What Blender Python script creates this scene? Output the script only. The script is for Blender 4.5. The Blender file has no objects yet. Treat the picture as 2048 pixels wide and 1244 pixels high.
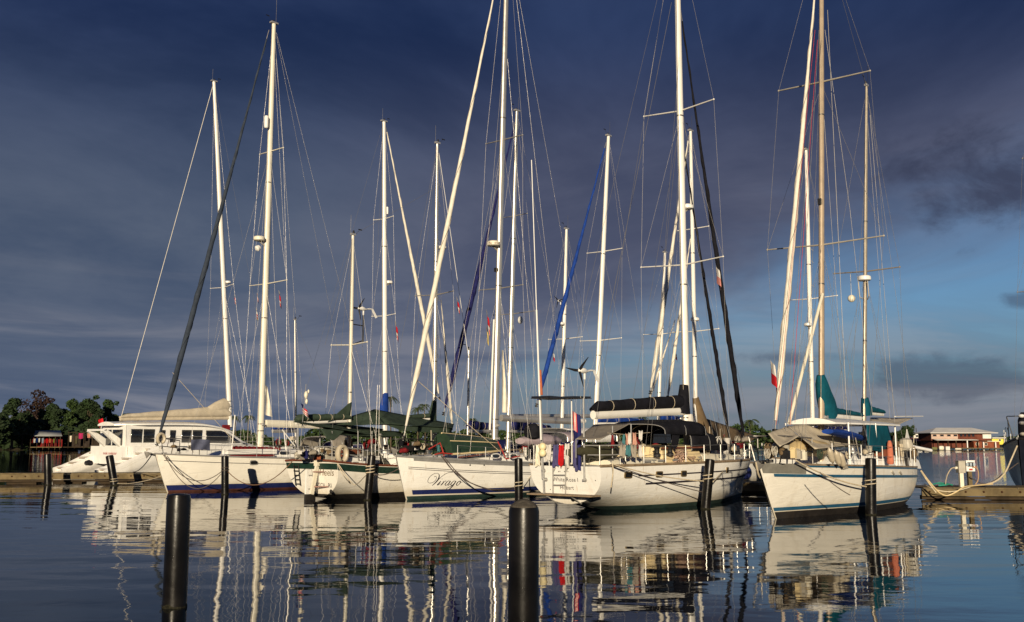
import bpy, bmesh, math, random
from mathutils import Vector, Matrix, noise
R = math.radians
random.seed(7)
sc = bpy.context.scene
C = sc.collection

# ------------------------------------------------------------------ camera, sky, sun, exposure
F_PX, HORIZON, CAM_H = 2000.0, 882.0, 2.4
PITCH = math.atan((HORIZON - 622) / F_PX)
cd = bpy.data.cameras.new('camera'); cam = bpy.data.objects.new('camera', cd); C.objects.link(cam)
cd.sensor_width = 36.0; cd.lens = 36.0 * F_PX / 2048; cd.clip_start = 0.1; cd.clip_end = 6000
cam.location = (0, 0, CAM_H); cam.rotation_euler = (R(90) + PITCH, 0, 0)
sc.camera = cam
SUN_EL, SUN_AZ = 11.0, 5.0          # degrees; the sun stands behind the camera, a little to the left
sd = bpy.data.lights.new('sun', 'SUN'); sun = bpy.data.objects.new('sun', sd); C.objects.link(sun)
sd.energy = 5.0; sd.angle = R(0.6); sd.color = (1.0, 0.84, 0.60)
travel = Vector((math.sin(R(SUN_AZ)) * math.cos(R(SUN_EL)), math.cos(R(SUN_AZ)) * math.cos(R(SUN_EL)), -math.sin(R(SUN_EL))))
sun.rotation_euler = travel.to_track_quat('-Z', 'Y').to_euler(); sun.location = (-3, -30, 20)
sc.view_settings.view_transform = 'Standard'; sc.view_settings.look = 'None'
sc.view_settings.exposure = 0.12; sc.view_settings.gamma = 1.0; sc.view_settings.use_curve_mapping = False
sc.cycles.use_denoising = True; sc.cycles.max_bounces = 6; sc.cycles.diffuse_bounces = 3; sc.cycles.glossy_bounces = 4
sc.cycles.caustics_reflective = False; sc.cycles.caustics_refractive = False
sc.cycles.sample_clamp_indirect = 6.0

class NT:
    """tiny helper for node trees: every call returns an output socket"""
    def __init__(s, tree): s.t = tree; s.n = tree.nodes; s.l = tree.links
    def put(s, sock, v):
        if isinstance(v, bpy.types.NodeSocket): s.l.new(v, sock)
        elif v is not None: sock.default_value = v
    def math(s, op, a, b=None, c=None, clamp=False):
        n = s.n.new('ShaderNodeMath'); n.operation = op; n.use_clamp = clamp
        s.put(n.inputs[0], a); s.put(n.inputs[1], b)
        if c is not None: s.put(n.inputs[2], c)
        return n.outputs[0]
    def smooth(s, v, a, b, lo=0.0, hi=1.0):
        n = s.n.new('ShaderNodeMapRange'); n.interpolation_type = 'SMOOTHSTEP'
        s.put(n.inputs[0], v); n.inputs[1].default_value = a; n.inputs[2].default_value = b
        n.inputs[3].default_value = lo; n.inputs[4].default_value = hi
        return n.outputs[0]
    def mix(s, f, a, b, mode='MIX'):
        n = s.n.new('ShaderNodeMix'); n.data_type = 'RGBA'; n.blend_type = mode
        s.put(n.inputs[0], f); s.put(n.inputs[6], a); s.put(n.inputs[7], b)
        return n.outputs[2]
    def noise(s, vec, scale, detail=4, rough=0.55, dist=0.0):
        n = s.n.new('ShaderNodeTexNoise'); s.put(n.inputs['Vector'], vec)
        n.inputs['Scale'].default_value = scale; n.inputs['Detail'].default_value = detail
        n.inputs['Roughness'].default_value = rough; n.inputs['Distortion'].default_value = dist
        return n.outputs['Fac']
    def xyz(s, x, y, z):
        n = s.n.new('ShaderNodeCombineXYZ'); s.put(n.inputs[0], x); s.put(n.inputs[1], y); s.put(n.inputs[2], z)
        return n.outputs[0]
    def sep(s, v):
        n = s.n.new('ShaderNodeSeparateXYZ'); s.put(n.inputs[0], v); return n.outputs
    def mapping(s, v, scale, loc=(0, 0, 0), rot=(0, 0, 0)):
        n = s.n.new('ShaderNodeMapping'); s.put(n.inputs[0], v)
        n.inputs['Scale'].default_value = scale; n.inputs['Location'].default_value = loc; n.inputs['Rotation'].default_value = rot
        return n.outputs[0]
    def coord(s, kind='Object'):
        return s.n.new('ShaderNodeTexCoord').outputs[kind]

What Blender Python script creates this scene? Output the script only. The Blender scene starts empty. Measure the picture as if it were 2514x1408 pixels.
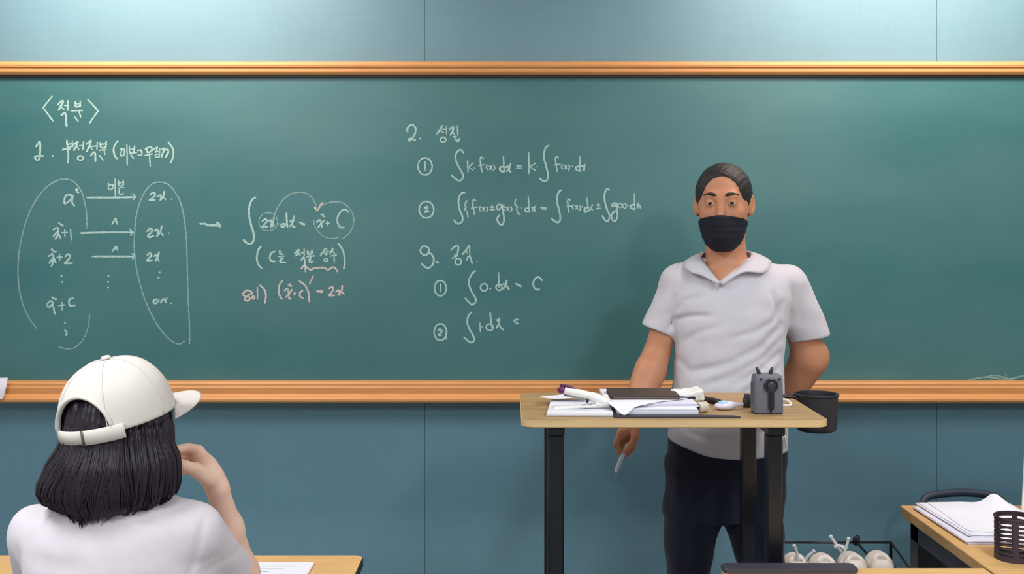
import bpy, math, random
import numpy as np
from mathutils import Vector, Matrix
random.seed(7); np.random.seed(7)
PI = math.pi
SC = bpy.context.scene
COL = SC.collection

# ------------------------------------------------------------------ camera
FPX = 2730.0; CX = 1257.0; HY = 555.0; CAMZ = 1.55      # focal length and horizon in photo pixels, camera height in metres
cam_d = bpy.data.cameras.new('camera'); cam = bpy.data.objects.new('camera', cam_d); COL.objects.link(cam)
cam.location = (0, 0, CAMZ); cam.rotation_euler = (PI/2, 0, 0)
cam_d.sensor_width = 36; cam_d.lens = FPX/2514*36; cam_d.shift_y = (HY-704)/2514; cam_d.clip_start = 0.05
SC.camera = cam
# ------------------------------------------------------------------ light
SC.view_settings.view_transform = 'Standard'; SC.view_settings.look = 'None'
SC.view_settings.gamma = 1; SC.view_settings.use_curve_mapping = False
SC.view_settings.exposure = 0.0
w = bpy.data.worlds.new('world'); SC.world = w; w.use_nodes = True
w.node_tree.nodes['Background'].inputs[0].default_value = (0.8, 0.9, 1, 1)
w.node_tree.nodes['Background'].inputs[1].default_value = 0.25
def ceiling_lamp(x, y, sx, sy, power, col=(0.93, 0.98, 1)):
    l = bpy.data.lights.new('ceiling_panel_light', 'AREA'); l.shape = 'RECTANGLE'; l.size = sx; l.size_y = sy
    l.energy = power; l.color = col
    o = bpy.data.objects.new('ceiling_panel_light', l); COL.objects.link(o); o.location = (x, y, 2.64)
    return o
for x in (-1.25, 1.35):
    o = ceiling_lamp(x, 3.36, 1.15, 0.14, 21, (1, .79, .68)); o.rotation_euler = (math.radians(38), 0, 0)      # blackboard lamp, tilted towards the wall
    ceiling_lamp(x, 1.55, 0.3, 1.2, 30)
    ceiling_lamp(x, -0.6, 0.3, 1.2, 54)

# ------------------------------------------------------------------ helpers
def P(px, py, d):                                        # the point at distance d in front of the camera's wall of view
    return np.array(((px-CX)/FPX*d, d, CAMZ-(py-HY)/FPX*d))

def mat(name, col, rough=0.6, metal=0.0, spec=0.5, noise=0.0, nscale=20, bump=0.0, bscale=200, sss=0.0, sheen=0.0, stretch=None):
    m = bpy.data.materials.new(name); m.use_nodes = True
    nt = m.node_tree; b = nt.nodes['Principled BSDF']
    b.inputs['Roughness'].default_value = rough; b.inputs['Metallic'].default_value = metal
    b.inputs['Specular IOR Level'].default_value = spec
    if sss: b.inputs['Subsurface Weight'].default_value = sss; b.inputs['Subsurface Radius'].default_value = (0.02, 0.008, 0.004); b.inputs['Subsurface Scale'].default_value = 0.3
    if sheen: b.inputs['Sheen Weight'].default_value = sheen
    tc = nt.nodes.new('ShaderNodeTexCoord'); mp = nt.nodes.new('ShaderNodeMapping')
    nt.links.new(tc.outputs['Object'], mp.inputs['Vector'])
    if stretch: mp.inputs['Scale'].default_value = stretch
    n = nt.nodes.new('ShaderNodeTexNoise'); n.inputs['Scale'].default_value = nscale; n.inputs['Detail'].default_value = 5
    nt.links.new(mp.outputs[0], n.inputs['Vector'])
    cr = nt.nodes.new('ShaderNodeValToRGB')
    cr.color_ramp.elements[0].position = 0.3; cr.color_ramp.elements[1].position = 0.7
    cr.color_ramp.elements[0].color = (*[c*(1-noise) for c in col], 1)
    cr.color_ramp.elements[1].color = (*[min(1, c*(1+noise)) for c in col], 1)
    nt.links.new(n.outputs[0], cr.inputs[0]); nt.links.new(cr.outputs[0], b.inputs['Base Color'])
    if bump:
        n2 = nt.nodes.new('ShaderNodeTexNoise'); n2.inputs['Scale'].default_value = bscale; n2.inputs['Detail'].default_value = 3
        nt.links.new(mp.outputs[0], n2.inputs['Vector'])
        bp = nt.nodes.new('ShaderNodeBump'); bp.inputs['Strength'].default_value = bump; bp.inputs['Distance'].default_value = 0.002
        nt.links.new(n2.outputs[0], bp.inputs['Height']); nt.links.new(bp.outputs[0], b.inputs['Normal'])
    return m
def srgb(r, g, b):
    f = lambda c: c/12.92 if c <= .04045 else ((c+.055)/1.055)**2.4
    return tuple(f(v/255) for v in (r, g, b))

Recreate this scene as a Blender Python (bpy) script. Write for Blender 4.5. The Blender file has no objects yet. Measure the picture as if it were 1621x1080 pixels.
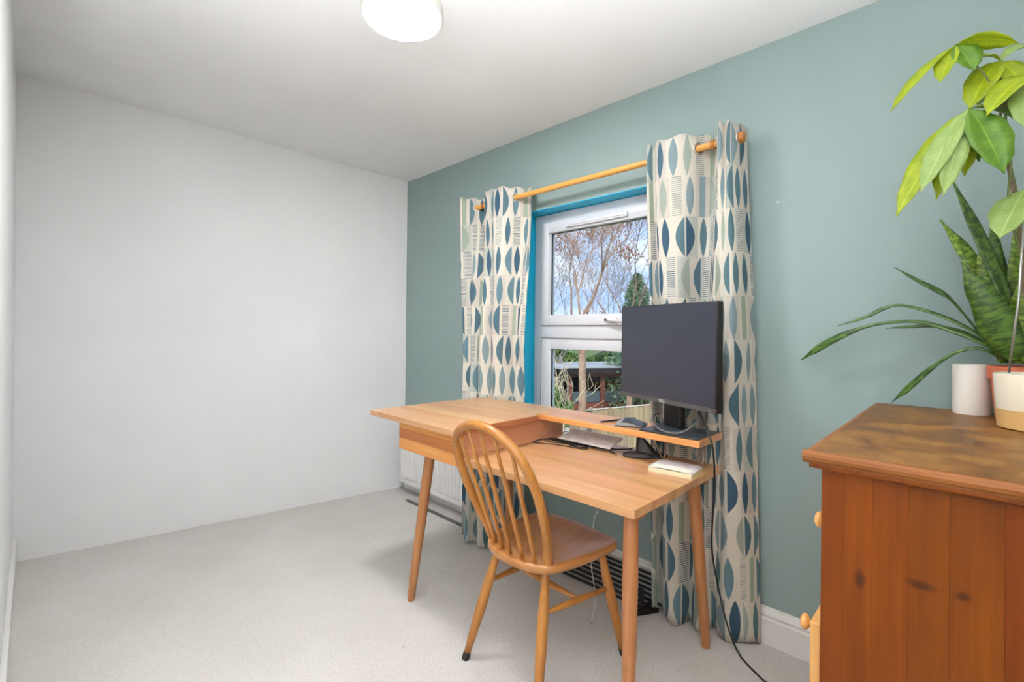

Problem to work on — Output exactly the span of lines from the top of the listing through the line holding "C = sc.collection", and leave every picture out.

Expected answer —
What Blender Python script creates this scene? Output the script only. The script is for Blender 4.5. The Blender file has no objects yet. Treat the picture as 2048 pixels wide and 1244 pixels high.
import bpy, bmesh, math, random
from mathutils import Vector, Matrix, noise
R = math.radians
random.seed(7)
sc = bpy.context.scene
C = sc.collection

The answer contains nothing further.